Le critère du siège qui est, depuis une décision de la CJCE du 28 juin 2007 (CJCE, 28 juin 2007, aff. C-73/06 4ème ch., Planzen Luxembourg SARL N° Lexbase : A9310DWQ : RJF 11/07 n° 1367) définit comme le lieu où sont adoptées les décisions essentielles concernant la direction générale de cette société et où sont exercées les fonctions d'administration centrale de celle-ci, revêt une portée autonome de celle de l'établissement stable. Le caractère rationnel du rattachement des prestations à celui-ci avait conduit la CJCE à adopter la solution "Linien", la cour administrative d'appel de Lyon s'écarte de cette solution, elle retient pour l'analyser le critère du siège, mais l'écarte aussitôt en soulignant qu'il est plus rationnel sur le plan fiscal de rattacher les prestations à l'établissement stable.

2.2. En l'espèce, le rattachement au siège ne conduit pas à une solution rationnelle, le rattachement au siège est écarté

La décision de la cour administrative d'appel de Lyon ne retient pas l'analyse de la CJCE s'agissant du lieu de rattachement de la prestation pour une prestation de vente à consommer sur place sur un navire. La Cour de justice regarde le critère du siège comme prioritaire mais en ce sens que le critère de l'établissement stable ne présente d'intérêt que dans le cas où le rattachement au siège ne conduit pas à une solution rationnelle du point de vue fiscal ou crée un conflit avec un autre Etat membre. La Cour de justice, ce faisant, semble hiérarchiser les deux critères, encore qu'il s'agisse là, sans doute, d'une analyse d'espèce. Toutefois, le deuxième critère de l'établissement stable n'entre en ligne de compte que si cet établissement présente la réunion permanente des moyens humains et techniques nécessaires à des prestations de services déterminées. La cour administrative d'appel de Lyon juge, de son côté, qu'il est plus rationnel au plan fiscal de rattacher les prestations exécutées à bord de l'établissement stable que constitue le bateau de la requérante. La cour ne se borne pas à constater l'existence d'un établissement stable mais fait application du second critère, le siège, pour l'écarter et pour se prononcer.

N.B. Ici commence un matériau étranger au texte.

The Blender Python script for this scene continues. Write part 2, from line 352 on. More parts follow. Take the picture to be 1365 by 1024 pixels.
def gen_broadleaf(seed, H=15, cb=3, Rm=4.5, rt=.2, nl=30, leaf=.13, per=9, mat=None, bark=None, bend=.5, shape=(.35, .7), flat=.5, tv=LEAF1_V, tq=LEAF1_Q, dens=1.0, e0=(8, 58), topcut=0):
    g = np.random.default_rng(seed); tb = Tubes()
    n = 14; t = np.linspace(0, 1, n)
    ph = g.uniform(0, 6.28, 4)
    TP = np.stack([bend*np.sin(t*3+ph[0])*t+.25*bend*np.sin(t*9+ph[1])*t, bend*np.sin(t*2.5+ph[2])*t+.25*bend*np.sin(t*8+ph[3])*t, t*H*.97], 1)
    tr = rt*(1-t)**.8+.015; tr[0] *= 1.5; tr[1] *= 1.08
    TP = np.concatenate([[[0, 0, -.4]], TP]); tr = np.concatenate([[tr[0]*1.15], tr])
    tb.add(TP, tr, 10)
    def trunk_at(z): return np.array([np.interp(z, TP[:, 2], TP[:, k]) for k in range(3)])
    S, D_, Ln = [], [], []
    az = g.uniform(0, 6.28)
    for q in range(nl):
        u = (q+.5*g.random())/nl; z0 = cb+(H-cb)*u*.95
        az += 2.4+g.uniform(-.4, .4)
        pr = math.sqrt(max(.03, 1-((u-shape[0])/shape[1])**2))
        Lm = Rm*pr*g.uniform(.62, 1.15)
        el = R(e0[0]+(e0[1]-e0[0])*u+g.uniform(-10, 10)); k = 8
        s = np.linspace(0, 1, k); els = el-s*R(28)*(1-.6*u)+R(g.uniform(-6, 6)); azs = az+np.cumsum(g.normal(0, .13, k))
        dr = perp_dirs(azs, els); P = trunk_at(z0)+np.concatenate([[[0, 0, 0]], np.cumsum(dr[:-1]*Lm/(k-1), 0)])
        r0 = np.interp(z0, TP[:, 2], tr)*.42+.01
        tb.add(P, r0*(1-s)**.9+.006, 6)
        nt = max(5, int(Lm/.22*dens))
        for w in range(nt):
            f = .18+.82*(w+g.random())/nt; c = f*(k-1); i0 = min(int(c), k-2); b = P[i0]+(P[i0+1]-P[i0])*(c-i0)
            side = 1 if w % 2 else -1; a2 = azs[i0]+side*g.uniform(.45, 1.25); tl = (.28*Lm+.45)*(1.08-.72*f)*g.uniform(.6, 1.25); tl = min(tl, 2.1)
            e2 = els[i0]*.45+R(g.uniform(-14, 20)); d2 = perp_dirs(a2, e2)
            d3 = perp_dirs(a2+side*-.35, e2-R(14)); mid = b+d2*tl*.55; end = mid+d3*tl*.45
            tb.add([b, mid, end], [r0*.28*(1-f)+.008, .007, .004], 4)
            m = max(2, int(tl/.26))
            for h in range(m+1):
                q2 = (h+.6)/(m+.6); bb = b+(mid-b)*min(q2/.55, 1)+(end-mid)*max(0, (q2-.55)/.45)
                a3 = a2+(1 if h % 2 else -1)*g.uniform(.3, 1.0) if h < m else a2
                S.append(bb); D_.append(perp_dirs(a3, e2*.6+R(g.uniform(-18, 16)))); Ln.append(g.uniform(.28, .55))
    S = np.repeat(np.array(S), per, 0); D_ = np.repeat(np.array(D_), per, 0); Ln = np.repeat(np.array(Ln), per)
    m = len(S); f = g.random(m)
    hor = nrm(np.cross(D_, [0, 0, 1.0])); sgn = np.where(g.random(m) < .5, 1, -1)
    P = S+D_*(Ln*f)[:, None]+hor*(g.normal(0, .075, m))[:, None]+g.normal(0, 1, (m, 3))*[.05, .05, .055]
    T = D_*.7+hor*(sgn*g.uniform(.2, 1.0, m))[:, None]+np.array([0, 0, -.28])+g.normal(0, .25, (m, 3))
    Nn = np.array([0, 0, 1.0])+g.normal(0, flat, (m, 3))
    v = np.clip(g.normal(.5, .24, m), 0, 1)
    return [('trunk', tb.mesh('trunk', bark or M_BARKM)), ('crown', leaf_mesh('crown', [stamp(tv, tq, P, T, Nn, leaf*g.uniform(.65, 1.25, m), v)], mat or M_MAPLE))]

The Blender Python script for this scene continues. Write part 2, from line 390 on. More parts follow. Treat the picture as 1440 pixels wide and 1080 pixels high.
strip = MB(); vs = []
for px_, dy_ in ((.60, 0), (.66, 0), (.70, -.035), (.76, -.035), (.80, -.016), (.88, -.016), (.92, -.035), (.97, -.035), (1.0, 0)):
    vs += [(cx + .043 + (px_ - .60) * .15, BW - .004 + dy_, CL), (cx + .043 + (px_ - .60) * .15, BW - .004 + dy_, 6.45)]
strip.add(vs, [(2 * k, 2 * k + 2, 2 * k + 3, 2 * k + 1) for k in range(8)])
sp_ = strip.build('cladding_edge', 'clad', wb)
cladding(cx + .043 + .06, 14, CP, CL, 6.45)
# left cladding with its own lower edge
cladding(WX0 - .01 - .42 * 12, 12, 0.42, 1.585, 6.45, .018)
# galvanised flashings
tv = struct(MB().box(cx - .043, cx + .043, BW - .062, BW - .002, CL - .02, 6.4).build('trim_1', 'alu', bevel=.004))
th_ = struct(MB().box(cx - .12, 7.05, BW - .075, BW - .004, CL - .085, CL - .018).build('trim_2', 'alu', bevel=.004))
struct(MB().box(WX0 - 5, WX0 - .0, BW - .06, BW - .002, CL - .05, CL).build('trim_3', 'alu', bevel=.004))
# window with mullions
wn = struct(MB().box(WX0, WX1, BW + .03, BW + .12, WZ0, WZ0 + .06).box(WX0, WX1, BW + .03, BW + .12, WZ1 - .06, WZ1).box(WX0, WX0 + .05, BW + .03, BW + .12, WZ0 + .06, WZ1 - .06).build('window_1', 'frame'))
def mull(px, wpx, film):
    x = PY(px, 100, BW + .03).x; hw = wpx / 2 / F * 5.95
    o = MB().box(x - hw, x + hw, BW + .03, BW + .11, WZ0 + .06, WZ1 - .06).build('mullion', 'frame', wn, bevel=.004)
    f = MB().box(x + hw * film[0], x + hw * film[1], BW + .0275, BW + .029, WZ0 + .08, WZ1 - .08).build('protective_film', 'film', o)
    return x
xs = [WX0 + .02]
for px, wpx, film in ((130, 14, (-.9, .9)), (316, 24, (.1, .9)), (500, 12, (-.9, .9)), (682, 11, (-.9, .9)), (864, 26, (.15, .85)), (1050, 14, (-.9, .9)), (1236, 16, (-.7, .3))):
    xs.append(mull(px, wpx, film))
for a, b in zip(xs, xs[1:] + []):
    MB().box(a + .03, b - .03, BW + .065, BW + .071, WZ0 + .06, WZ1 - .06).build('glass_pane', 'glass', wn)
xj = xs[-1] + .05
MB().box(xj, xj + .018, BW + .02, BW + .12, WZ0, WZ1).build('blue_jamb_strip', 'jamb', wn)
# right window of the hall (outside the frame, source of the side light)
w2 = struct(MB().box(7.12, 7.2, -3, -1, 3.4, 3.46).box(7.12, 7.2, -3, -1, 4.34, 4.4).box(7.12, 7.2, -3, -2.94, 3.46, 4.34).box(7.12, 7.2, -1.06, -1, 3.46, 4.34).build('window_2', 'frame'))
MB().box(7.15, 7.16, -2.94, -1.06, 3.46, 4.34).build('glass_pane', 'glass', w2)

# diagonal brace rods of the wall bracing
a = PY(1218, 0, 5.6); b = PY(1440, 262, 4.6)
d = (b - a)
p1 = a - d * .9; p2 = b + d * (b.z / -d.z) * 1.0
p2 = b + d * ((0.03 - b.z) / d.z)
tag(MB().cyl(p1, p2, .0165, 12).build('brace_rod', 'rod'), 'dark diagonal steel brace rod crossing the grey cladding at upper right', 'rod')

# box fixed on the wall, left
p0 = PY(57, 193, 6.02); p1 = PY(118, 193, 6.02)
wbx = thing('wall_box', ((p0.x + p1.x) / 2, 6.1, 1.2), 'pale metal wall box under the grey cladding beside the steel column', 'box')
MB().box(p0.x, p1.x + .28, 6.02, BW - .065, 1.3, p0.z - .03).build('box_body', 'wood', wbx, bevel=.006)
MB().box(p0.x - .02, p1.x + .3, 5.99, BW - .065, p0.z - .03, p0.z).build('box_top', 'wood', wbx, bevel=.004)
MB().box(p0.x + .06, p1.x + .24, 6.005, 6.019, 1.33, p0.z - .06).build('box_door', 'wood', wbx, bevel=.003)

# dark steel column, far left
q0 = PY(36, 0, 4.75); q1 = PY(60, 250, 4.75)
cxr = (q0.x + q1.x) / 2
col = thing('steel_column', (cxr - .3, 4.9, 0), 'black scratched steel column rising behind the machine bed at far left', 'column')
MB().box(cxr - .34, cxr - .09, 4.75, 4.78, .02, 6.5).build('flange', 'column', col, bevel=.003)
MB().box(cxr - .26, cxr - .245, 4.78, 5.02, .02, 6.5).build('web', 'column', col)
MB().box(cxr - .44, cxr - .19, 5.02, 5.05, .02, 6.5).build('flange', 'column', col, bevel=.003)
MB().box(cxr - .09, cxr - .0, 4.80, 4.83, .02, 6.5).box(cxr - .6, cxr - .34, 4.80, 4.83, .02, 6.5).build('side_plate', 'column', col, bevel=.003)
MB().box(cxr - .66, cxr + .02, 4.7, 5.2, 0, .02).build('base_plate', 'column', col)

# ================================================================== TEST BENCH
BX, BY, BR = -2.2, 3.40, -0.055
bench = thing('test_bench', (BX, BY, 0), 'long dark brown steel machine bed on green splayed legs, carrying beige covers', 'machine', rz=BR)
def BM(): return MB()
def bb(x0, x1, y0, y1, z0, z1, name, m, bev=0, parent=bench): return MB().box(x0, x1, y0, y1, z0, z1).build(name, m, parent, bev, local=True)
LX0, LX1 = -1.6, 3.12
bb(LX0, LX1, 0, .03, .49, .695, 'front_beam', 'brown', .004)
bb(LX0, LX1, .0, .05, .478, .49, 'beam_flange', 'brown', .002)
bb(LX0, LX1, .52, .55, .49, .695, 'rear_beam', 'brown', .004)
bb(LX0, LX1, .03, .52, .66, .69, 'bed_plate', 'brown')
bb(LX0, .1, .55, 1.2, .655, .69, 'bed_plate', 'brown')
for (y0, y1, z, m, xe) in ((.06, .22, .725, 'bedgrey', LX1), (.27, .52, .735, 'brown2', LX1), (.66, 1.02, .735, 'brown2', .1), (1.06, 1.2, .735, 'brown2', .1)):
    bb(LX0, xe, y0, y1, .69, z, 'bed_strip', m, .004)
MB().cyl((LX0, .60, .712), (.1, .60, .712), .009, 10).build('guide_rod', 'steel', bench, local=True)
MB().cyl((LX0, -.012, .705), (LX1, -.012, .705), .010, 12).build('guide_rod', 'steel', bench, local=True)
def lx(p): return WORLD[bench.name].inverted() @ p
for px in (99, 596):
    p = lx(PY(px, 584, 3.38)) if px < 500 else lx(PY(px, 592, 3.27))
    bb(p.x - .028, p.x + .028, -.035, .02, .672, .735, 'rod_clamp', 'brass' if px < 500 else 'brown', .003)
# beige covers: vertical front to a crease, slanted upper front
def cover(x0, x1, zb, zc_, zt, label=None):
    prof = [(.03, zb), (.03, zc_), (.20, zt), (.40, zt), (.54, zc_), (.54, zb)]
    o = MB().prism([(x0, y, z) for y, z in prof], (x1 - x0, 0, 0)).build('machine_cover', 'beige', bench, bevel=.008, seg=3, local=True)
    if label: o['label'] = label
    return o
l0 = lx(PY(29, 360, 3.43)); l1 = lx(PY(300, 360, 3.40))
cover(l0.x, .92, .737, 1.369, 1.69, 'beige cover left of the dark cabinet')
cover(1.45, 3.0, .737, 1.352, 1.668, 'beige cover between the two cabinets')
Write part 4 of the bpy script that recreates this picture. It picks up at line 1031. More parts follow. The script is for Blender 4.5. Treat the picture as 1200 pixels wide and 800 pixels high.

Alors, peut-on dire que la décision de la cour administrative d'appel de Lyon est contraire à la jurisprudence de la CJCE ? Nous ne le croyons pas, car la CJCE indique, dans sa décision "DFDS A/S" du 20 février 1997 (aff. C-260/95) se référant à l'arrêt "Berkholz" du 4 juillet 1985 (aff. C-168/84), qu'il appartient aux autorités fiscales de chaque Etat membre de déterminer, dans le cadre des options offertes pour la 6ème Directive-TVA, quel est, pour une prestation de services déterminée, le point de rattachement le plus utile du point de vue fiscal.

En retenant, non seulement le critère, désormais classique, de la réunion des moyens, mais aussi en retenant celui tiré de la rationalité du rattachement, la cour administrative d'appel de Lyon fait prévaloir l'établissement stable sur le siège et fait oeuvre jurisprudentielle, nonobstant la circonstance que le bateau de croisière fluviale n'a pas, conformément à la jurisprudence des Communautés, un statut indépendant par rapport à la société du siège (CJCE, 20 février 1997, aff. C-260/95, DFDS précité : RJF 4/97 n° 406). Il est donc intéressant de savoir ce que seront les suites données à la décision des juges de Lyon.